DATASET SECTION
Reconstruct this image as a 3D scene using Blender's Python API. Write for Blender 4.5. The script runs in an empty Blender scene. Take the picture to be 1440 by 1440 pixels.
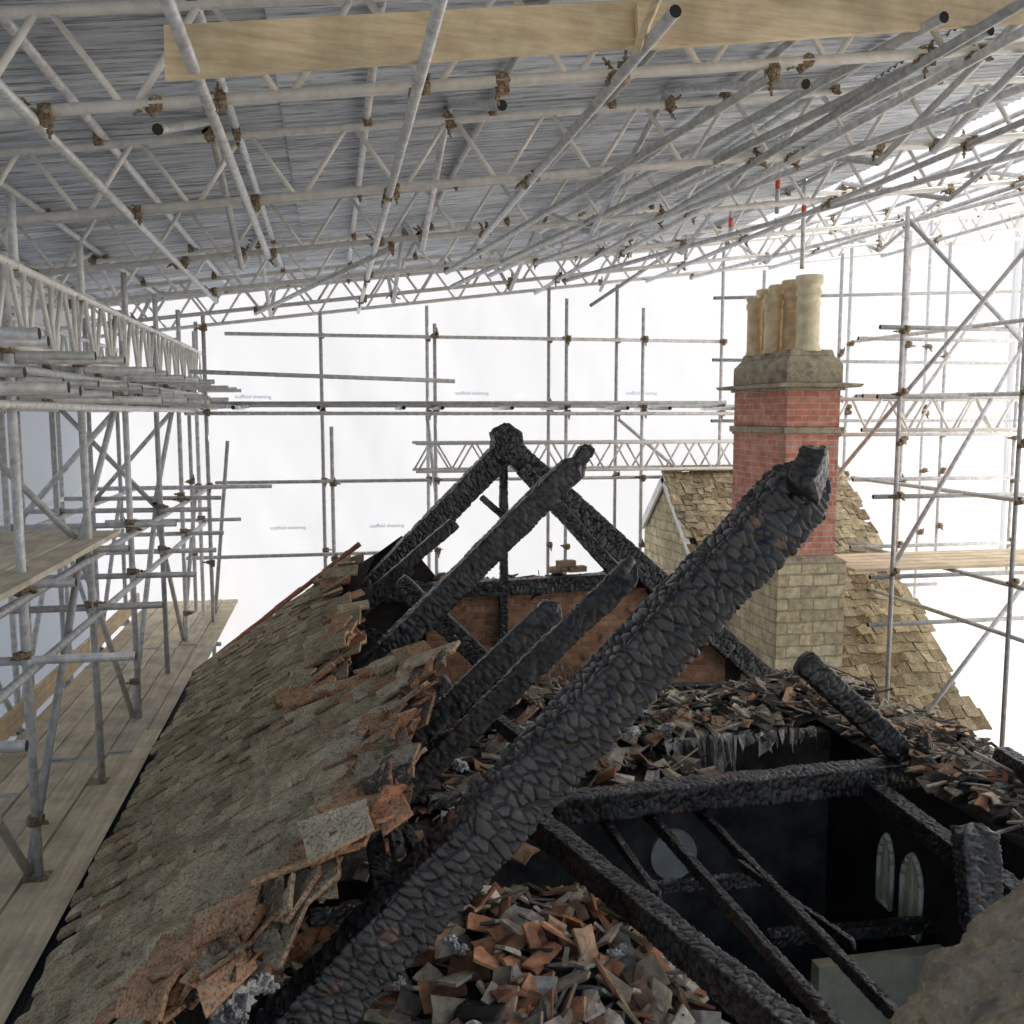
import bpy, math, random
from mathutils import Vector, Matrix, noise
random.seed(11)
R=random.random
def U(a,b): return random.uniform(a,b)
V=Vector
# ---------------------------------------------------------------- survey maths (bearing -> world plane)
YAW=math.radians(11); PIT=math.radians(6); F=1300.0
cA,sA,cP,sP=math.cos(YAW),math.sin(YAW),math.cos(PIT),math.sin(PIT)
def ray(u,v):
    a=(u-720)/F; b=(720-v)/F
    yc=cP+b*sP; zc=-sP+b*cP
    a/=yc
    return V((a*cA+sA,-a*sA+cA,zc/yc))
def atX(u,v,X): d=ray(u,v); return d*(X/d.x)
def atY(u,v,Y): d=ray(u,v); return d*(Y/d.y)
def atZ(u,v,Z): d=ray(u,v); return d*(Z/d.z)
RX,RZ=2.04,-0.17      # ridge line
def rafterplane(u,v,off=0):
    d=ray(u,v); t=(RX-RZ+off)/(d.x-d.z); return d*t
EX,EZ,SL=-1.47,-2.84,0.763
def tileplane(u,v):
    d=ray(u,v); t=(EZ-SL*EX)/(d.z-SL*d.x); return d*t
TR=.0285   # scaffold tube radius

# ---------------------------------------------------------------- mesh builder
class MB:
    def __init__(s): s.v=[];s.f=[];s.m=[];s.uv=[];s.c=[];s.sm=[]
    def add(s,vs,fs,mat=0,col=(1,1,1),uvs=None,smooth=False):
        o=len(s.v); s.v+=[tuple(p) for p in vs]
        if col and isinstance(col[0],(tuple,list)): s.c+=list(col)
        else: s.c+=[col]*len(vs)
        for i,f in enumerate(fs):
            s.f.append(tuple(o+k for k in f)); s.m.append(mat[i] if isinstance(mat,list) else mat)
            s.uv.append(uvs[i] if uvs else None); s.sm.append(smooth)
    def tube(s,p1,p2,r=TR,n=8,mat=0,col=None,cap=None):
        p1=V(p1);p2=V(p2); ax=(p2-p1)
        if ax.length<1e-4: return
        ax.normalize(); q=V((0,0,1)) if abs(ax.z)<.9 else V((1,0,0))
        a=ax.cross(q).normalized(); b=ax.cross(a)
        if col is None:
            g=U(.7,1.15); col=(g*U(.97,1.03),g,g*U(.96,1.03))
        vs=[];
        for p in (p1,p2):
            for i in range(n):
                t=2*math.pi*i/n; vs.append(p+a*(r*math.cos(t))+b*(r*math.sin(t)))
        fs=[(i,(i+1)%n,n+(i+1)%n,n+i) for i in range(n)]
        s.add(vs,fs,mat,col,None,True)
        o=len(s.v)-2*n
        for f in (tuple(range(o+n-1,o-1,-1)),tuple(range(o+n,o+2*n))):
            s.f.append(f); s.m.append(mat if cap is None else cap); s.uv.append(None); s.sm.append(False)
    def box(s,c,ax,ay,az,mat=0,col=(1,1,1),uv=True):
        c=V(c);ax=V(ax);ay=V(ay);az=V(az)   # half axes
        vs=[c+ax*i+ay*j+az*k for i in(-1,1) for j in(-1,1) for k in(-1,1)]
        fs=[(0,1,3,2),(4,6,7,5),(0,4,5,1),(2,3,7,6),(0,2,6,4),(1,5,7,3)]
        lx,ly,lz=ax.length*2,ay.length*2,az.length*2
        def cc(i): return ((i>>2&1)*lx,(i>>1&1)*ly,(i&1)*lz)
        uvs=[]
        for n,f in enumerate(fs):
            l=[]
            for i in f:
                x,y,z=cc(i)
                l.append(((y,z),(x,z),(x,y))[n//2])
            uvs.append(l)
        s.add(vs,fs,mat,col,uvs)
    def bb(s,x0,x1,y0,y1,z0,z1,mat=0,col=(1,1,1)):
        s.box(((x0+x1)/2,(y0+y1)/2,(z0+z1)/2),((x1-x0)/2,0,0),(0,(y1-y0)/2,0),(0,0,(z1-z0)/2),mat,col)
    def quad(s,ps,mat=0,col=(1,1,1),uvs=None): s.add(ps,[tuple(range(len(ps)))],mat,col,[uvs] if uvs else None)
    def lathe(s,c,prof,n=20,mat=0,col=(1,1,1)):
        vs=[];c=V(c)
        for r,z in prof:
            for i in range(n):
                t=2*math.pi*i/n; vs.append(c+V((r*math.cos(t),r*math.sin(t),z)))
        fs=[(j*n+i,j*n+(i+1)%n,(j+1)*n+(i+1)%n,(j+1)*n+i) for j in range(len(prof)-1) for i in range(n)]
        s.add(vs,fs,mat,col,None,True)
    def obj(s,name,mats,parent=None):
        me=bpy.data.meshes.new(name); me.from_pydata(s.v,[],s.f)
        for m in mats: me.materials.append(m)
        me.polygons.foreach_set('material_index',s.m)
        me.polygons.foreach_set('use_smooth',s.sm)
        ca=me.color_attributes.new('col','FLOAT_COLOR','POINT')
        fl=[]
        for c in s.c: fl+= [c[0],c[1],c[2],1.0]
        ca.data.foreach_set('color',fl)
        if any(u is not None for u in s.uv):
            ul=me.uv_layers.new(name='UVMap'); buf=[]
            for f,u in zip(s.f,s.uv):
                for i in range(len(f)): buf+= list(u[i]) if u else [0,0]
            ul.data.foreach_set('uv',buf)
        me.update()
        o=bpy.data.objects.new(name,me); bpy.context.scene.collection.objects.link(o)
        if parent: o.parent=parent
        return o
def empty(name):
    o=bpy.data.objects.new(name,None); bpy.context.scene.collection.objects.link(o); return o

# ---------------------------------------------------------------- materials
class NT:
    def __init__(s,name):
        s.m=bpy.data.materials.new(name); s.m.use_nodes=True; s.t=s.m.node_tree; s.n=s.t.nodes; s.l=s.t.links
        s.b=s.n['Principled BSDF']; s.o=s.n['Material Output']
    def N(s,t,**k):
        n=s.n.new(t)
        for a,b in k.items(): setattr(n,a,b)
        return n
    def L(s,a,b): s.l.new(a,b)
    def coord(s,kind='Object',scale=(1,1,1),rot=(0,0,0)):
        c=s.N('ShaderNodeTexCoord'); m=s.N('ShaderNodeMapping'); m.inputs['Scale'].default_value=scale; m.inputs['Rotation'].default_value=rot
        s.L(c.outputs[kind],m.inputs[0]); return m.outputs[0]
    def noise(s,co,sc,det=3,rough=.6):
        n=s.N('ShaderNodeTexNoise'); n.inputs['Scale'].default_value=sc; n.inputs['Detail'].default_value=min(det,4); n.inputs['Roughness'].default_value=rough
        s.L(co,n.inputs['Vector']); return n.outputs['Fac']
    def ramp(s,fac,stops):
        r=s.N('ShaderNodeValToRGB'); e=r.color_ramp.elements
        while len(e)<len(stops): e.new(.5)
        for i,(p,c) in enumerate(stops):
            e[i].position=p; e[i].color=(c,c,c,1) if isinstance(c,(int,float)) else (*c,1)
        s.L(fac,r.inputs[0]); return r.outputs[0]
    def mix(s,mode,fac,a,b):
        m=s.N('ShaderNodeMix',data_type='RGBA',blend_type=mode)
        for idx,x in ((0,fac),(6,a),(7,b)):
            if isinstance(x,(int,float)): m.inputs[idx].default_value=x if idx==0 else (x,x,x,1)
            elif isinstance(x,tuple): m.inputs[idx].default_value=(*x,1)
            else: s.L(x,m.inputs[idx])
        return m.outputs[2]
    def bump(s,h,st,dist=.01,prev=None):
        b=s.N('ShaderNodeBump'); b.inputs['Strength'].default_value=st; b.inputs['Distance'].default_value=dist
        s.L(h,b.inputs['Height'])
        if prev: s.L(prev,b.inputs['Normal'])
        return b.outputs[0]
    def fin(s,col,rough=.8,metal=0,nrm=None,spec=.5):
        if isinstance(col,tuple): s.b.inputs['Base Color'].default_value=(*col,1)
        else: s.L(col,s.b.inputs['Base Color'])
        if isinstance(rough,(int,float)): s.b.inputs['Roughness'].default_value=rough
        else: s.L(rough,s.b.inputs['Roughness'])
        s.b.inputs['Metallic'].default_value=metal; s.b.inputs['Specular IOR Level'].default_value=spec
        if nrm: s.L(nrm,s.b.inputs['Normal'])
        return s.m
    def vcol(s):
        a=s.N('ShaderNodeVertexColor',layer_name='col'); return a.outputs[0]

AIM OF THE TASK
Search the lines for "scene". Copy each line that has it.

COMPLETED EXERCISE
Reconstruct this image as a 3D scene using Blender's Python API. Write for Blender 4.5. The script runs in an empty Blender scene. Take the picture to be 1440 by 1440 pixels.
        o=bpy.data.objects.new(name,me); bpy.context.scene.collection.objects.link(o)
    o=bpy.data.objects.new(name,None); bpy.context.scene.collection.objects.link(o); return o